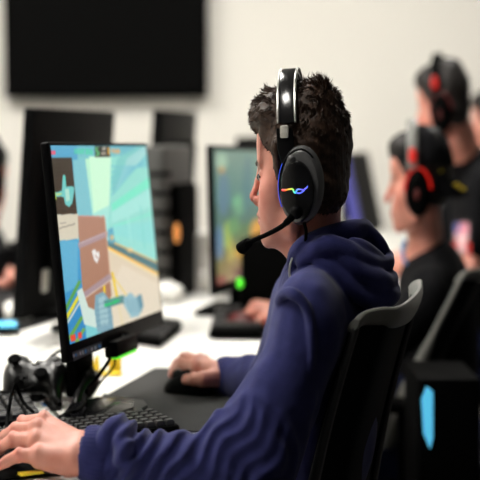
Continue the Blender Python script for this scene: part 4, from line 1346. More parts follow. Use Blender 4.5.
# ================================================================== CHAIRS
def chair_mesh(root, L, leanx=.085, sm='dgrey', sr=.0085, drop=0.0):
    """office chair; L: world place of the middle of the seat on the floor. rail/mesh plan shape taken about it"""
    rail_pts = np.array([(.131, -.302, .940), (.143, -.292, .949), (.165, -.278, .952), (.190, -.258, .951), (.220, -.160, .951), (.245, -.04, .951), (.257, .060, .953)])
    rail_pts[:, 2] -= drop
    def wp(p): return np.asarray(L) + np.asarray(p)
    C_ = crom([wp(p) for p in rail_pts], 8)
    n = len(C_)
    t = np.linspace(0, 1, n)
    T_ = np.gradient(C_, axis=0); T_ /= np.linalg.norm(T_, axis=1)[:, None]
    hgt = np.interp(t, [0, .06, .2, .45, .7, .9, 1.0], [.016, .020, .019, .024, .036, .034, .014])
    rg = []
    for i in range(n):
        s = np.cross(T_[i], [0, 0, 1.0]); s /= np.linalg.norm(s)          # outward (towards the camera side)
        h = hgt[i]; w = .0085
        rg.append([C_[i] + s * (w * math.cos(a)) + np.array([0, 0, -h / 2 + h / 2 * 1.15 * math.sin(a)]) - s * (.006 * (1 - math.sin(a))) for a in np.linspace(0, 2 * math.pi, 14, endpoint=False)])
    mb = MB(); mb.rings(rg); tr = mb.build('top_rail', M['chair_grey'], root); tr['label'] = 'light grey plastic top rail of the backrest'
    # mesh back: sheet with thickness hanging below the rail
    m_ = 12
    lean = lambda k: np.array([-leanx * k, -.002 * k, -.42 * k])
    Ci = C_[1:-6]
    def sheet(off):
        V = []
        for k in np.linspace(0, 1, m_):
            for i in range(len(Ci)):
                s = np.cross(T_[i + 1], [0, 0, 1.0]); s /= np.linalg.norm(s)
                sag = -.012 * math.sin(math.pi * k)
                cx = Ci.mean(0)
                q = Ci[i] + lean(k) - s * (off + .008) + np.array([0, 0, -.012])
                q[1] = cx[1] + (q[1] - cx[1]) * (1 - .10 * k); q[0] += sag
                V.append(q)
        return V
    A, B = sheet(0), sheet(.006)
    w = len(Ci); F = []
    for k in range(m_ - 1):
        for i in range(w - 1):
            a = k * w + i
            F.append((a, a + 1, a + w + 1, a + w)); b = a + m_ * w
            F.append((b, b + w, b + w + 1, b + 1))
    def rim(i, j):
        F.append((i, j, j + m_ * w, i + m_ * w))
    for i in range(w - 1): rim(i, i + 1); rim((m_ - 1) * w + i + 1, (m_ - 1) * w + i)
    for k in range(m_ - 1): rim((k + 1) * w, k * w); rim(k * w + w - 1, (k + 1) * w + w - 1)
    mb = MB(); mb.add(A + B, F); mb.build('mesh_back', M['mesh'], root)
    # side frames
    A = np.array(A).reshape(m_, w, 3)
    for j, nm in ((0, 'near'), (w - 1, 'far')):
        P = A[:, j] + np.array([.004, 0, 0])
        mb = MB(); mb.tube(P, np.interp(np.linspace(0, 1, len(P)), [0, .25, .6, 1], [.005, .006, sr, .008]), 10); fr = mb.build('side_frame', M['gloss' if j else sm], root)
    low = A[-1]
    mb = MB(); mb.tube(low, .010, 10); mb.build('lower_rail', M['black'], root)
    seatc = wp((.06, -.10, .47))
    ax = np.array([[1, -.2, 0] / np.linalg.norm([1, .2, 0]), [.2, 1, 0] / np.linalg.norm([1, .2, 0]), [0, 0, 1]])
    mb = MB(); mb.rbox(seatc, (.31, .46, .07), .05, ax, seg=6); mb.build('seat', M['seat'], root)
    mid = low[len(low) // 2]
    mb = MB(); mb.tube(crom([mid, mid + np.array([.0, 0, -.10]), seatc + np.array([.17, 0, -.08]), seatc + np.array([.05, 0, -.05])], 6), .018, 10); mb.build('back_support', M['black'], root)
    for s in (-1, 1):
        q = seatc + ax[1] * s * .25
        mb = MB(); mb.tube(crom([q + np.array([0, 0, -.03]), q + ax[1] * s * .03 + np.array([0, 0, .05]), q + ax[1] * s * .03 + np.array([0, 0, .13])], 5), .013, 8)
        ar = mb.build('armrest', M['mblack'], root)
        mb = MB(); mb.rbox(q + ax[1] * s * .03 + np.array([-.01, 0, .142]), (.14, .07, .025), .02, ax); mb.build('arm_pad', M['mblack'], ar)
    mb = MB(); mb.lathe((seatc[0], seatc[1], 0), [(.03, .09), (.03, .26), (.022, .261), (.022, .435)], 16, .75); mb.build('gas_lift', M['black'], root)
    for k in range(5):
        a = 2 * math.pi * k / 5 + .3
        d = np.array([math.cos(a) * .7, math.sin(a), 0])
        c = np.array([seatc[0], seatc[1], 0])
        mb = MB(); mb.tube([c + d * .02 + np.array([0, 0, .11]), c + d * .15 + np.array([0, 0, .10]), c + d * .30 + np.array([0, 0, .075])], [.022, .018, .013], 8); lg = mb.build('leg', M['black'], root)
        mb = MB(); cc = c + d * .30 + np.array([0, 0, .0285]); t_ = np.array([-d[1], d[0], 0]); t_ /= np.linalg.norm(t_)
        mb.tube([cc - t_ * .02, cc + t_ * .02], .0275, 16); mb.build('caster', M['mblack'], lg)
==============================
#### Task details:
Images should not appear in the copy; retype the listing above exactly.

#### Written reply:
Continue the Blender Python script for this scene: part 4, from line 1346. More parts follow. Use Blender 4.5.
# ================================================================== CHAIRS
def chair_mesh(root, L, leanx=.085, sm='dgrey', sr=.0085, drop=0.0):
    """office chair; L: world place of the middle of the seat on the floor. rail/mesh plan shape taken about it"""
    rail_pts = np.array([(.131, -.302, .940), (.143, -.292, .949), (.165, -.278, .952), (.190, -.258, .951), (.220, -.160, .951), (.245, -.04, .951), (.257, .060, .953)])
    rail_pts[:, 2] -= drop
    def wp(p): return np.asarray(L) + np.asarray(p)
    C_ = crom([wp(p) for p in rail_pts], 8)
    n = len(C_)
    t = np.linspace(0, 1, n)
    T_ = np.gradient(C_, axis=0); T_ /= np.linalg.norm(T_, axis=1)[:, None]
    hgt = np.interp(t, [0, .06, .2, .45, .7, .9, 1.0], [.016, .020, .019, .024, .036, .034, .014])
    rg = []
    for i in range(n):
        s = np.cross(T_[i], [0, 0, 1.0]); s /= np.linalg.norm(s)          # outward (towards the camera side)
        h = hgt[i]; w = .0085
        rg.append([C_[i] + s * (w * math.cos(a)) + np.array([0, 0, -h / 2 + h / 2 * 1.15 * math.sin(a)]) - s * (.006 * (1 - math.sin(a))) for a in np.linspace(0, 2 * math.pi, 14, endpoint=False)])
    mb = MB(); mb.rings(rg); tr = mb.build('top_rail', M['chair_grey'], root); tr['label'] = 'light grey plastic top rail of the backrest'
    # mesh back: sheet with thickness hanging below the rail
    m_ = 12
    lean = lambda k: np.array([-leanx * k, -.002 * k, -.42 * k])
    Ci = C_[1:-6]
    def sheet(off):
        V = []
        for k in np.linspace(0, 1, m_):
            for i in range(len(Ci)):
                s = np.cross(T_[i + 1], [0, 0, 1.0]); s /= np.linalg.norm(s)
                sag = -.012 * math.sin(math.pi * k)
                cx = Ci.mean(0)
                q = Ci[i] + lean(k) - s * (off + .008) + np.array([0, 0, -.012])
                q[1] = cx[1] + (q[1] - cx[1]) * (1 - .10 * k); q[0] += sag
                V.append(q)
        return V
    A, B = sheet(0), sheet(.006)
    w = len(Ci); F = []
    for k in range(m_ - 1):
        for i in range(w - 1):
            a = k * w + i
            F.append((a, a + 1, a + w + 1, a + w)); b = a + m_ * w
            F.append((b, b + w, b + w + 1, b + 1))
    def rim(i, j):
        F.append((i, j, j + m_ * w, i + m_ * w))
    for i in range(w - 1): rim(i, i + 1); rim((m_ - 1) * w + i + 1, (m_ - 1) * w + i)
    for k in range(m_ - 1): rim((k + 1) * w, k * w); rim(k * w + w - 1, (k + 1) * w + w - 1)
    mb = MB(); mb.add(A + B, F); mb.build('mesh_back', M['mesh'], root)
    # side frames
    A = np.array(A).reshape(m_, w, 3)
    for j, nm in ((0, 'near'), (w - 1, 'far')):
        P = A[:, j] + np.array([.004, 0, 0])
        mb = MB(); mb.tube(P, np.interp(np.linspace(0, 1, len(P)), [0, .25, .6, 1], [.005, .006, sr, .008]), 10); fr = mb.build('side_frame', M['gloss' if j else sm], root)
    low = A[-1]
    mb = MB(); mb.tube(low, .010, 10); mb.build('lower_rail', M['black'], root)
    seatc = wp((.06, -.10, .47))
    ax = np.array([[1, -.2, 0] / np.linalg.norm([1, .2, 0]), [.2, 1, 0] / np.linalg.norm([1, .2, 0]), [0, 0, 1]])
    mb = MB(); mb.rbox(seatc, (.31, .46, .07), .05, ax, seg=6); mb.build('seat', M['seat'], root)
    mid = low[len(low) // 2]
    mb = MB(); mb.tube(crom([mid, mid + np.array([.0, 0, -.10]), seatc + np.array([.17, 0, -.08]), seatc + np.array([.05, 0, -.05])], 6), .018, 10); mb.build('back_support', M['black'], root)
    for s in (-1, 1):
        q = seatc + ax[1] * s * .25
        mb = MB(); mb.tube(crom([q + np.array([0, 0, -.03]), q + ax[1] * s * .03 + np.array([0, 0, .05]), q + ax[1] * s * .03 + np.array([0, 0, .13])], 5), .013, 8)
        ar = mb.build('armrest', M['mblack'], root)
        mb = MB(); mb.rbox(q + ax[1] * s * .03 + np.array([-.01, 0, .142]), (.14, .07, .025), .02, ax); mb.build('arm_pad', M['mblack'], ar)
    mb = MB(); mb.lathe((seatc[0], seatc[1], 0), [(.03, .09), (.03, .26), (.022, .261), (.022, .435)], 16, .75); mb.build('gas_lift', M['black'], root)
    for k in range(5):
        a = 2 * math.pi * k / 5 + .3
        d = np.array([math.cos(a) * .7, math.sin(a), 0])
        c = np.array([seatc[0], seatc[1], 0])
        mb = MB(); mb.tube([c + d * .02 + np.array([0, 0, .11]), c + d * .15 + np.array([0, 0, .10]), c + d * .30 + np.array([0, 0, .075])], [.022, .018, .013], 8); lg = mb.build('leg', M['black'], root)
        mb = MB(); cc = c + d * .30 + np.array([0, 0, .0285]); t_ = np.array([-d[1], d[0], 0]); t_ /= np.linalg.norm(t_)
        mb.tube([cc - t_ * .02, cc + t_ * .02], .0275, 16); mb.build('caster', M['mblack'], lg)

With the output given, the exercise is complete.